Since Platonism has led us to subconsciously believe that the purpose of Christianity is to prepare us for ‘that day then’ when we will all be gathered together ‘up into heaven,’ it has led many us to fail to understand what Jesus’ ascension means for us right now. The strong assertion of the New Testament is that Jesus is not only raised, is not only alive, but is in fact now ascended and is reigning at the Father’s right hand as the Lord of All. Jesus will not only be Lord when God wraps up our universe on that final day, he is Lord already. He has all authority already. He sits upon the throne already! He is building his kingdom already! It was their crystal clear understanding of this that led so many of those in the early church to be martyred for their faith. Rome could not stand the presence of these dissenters who fearlessly proclaimed that Jesus was Lord, not Caesar and that Jesus’ kingdom was now the one to which their obedience was directed. This talk of the kingdom where right now justice and freedom and equality were proclaimed was a  threat to all who saw themselves in power in the ancient world. It is the threat to those who see themselves likewise today. Those who oppressed the poor, sought power through the suffering of others, pursued wealth and influence for their own individual benefit without reference to its impact on others – all feared the message of the early Christians and for good cause. Their message wasn’t just about the promise of ‘then and there’ (though it of course included that) but rather was very much one that called for action and impact in the ‘here and now.’

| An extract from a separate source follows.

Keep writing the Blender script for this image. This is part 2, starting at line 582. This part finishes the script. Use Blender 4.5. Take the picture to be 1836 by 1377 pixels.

3.The masking of our calling to the Kingdom

Since Platonism has convinced us that the real goal of our lives is to escape this dark & evil world and go instead to be with God in heaven, we have thus been led to miss the gospel’s clear promise that one day God will actually come to live with us here on earth! More than that, it has blinded us to the truth that this kingdom that we yearn for and look forward to has already come among us and is already rising up all around us! Our calling as believers is not just to look forward to dwelling in God’s kingdom ‘then.’ It is to spend our lives advocating and building towards that Kingdom right now. Jesus first message and the primary focus of his entire ministry was that the Kingdom had come, the Kingdom is among us and the Kingdom was now moving towards completion. How often we miss this because of Plato’s philosophy. How often we pray ‘Your Kingdom come, Your will be done on earth as it is in heaven’ and yet miss entirely the radical nature of our calling these words articulate as they call us right now to be agents not just for the church but first and foremost for the Kingdom.

Very few of us would regard ourselves as Philosophers. Thank goodness! Yet all around us are the proclamations of this philosophy of Plato and they would hide from us so much of what Jesus has declared to be true. If are ever to properly pray the Our Father, if we are ever to properly understand what the Resurrection, the Ascension, the gospel are all about, we will need to recognize this unwelcome guest in our thinking and do our very best to expunge its presence from our own minds and from our family of faith.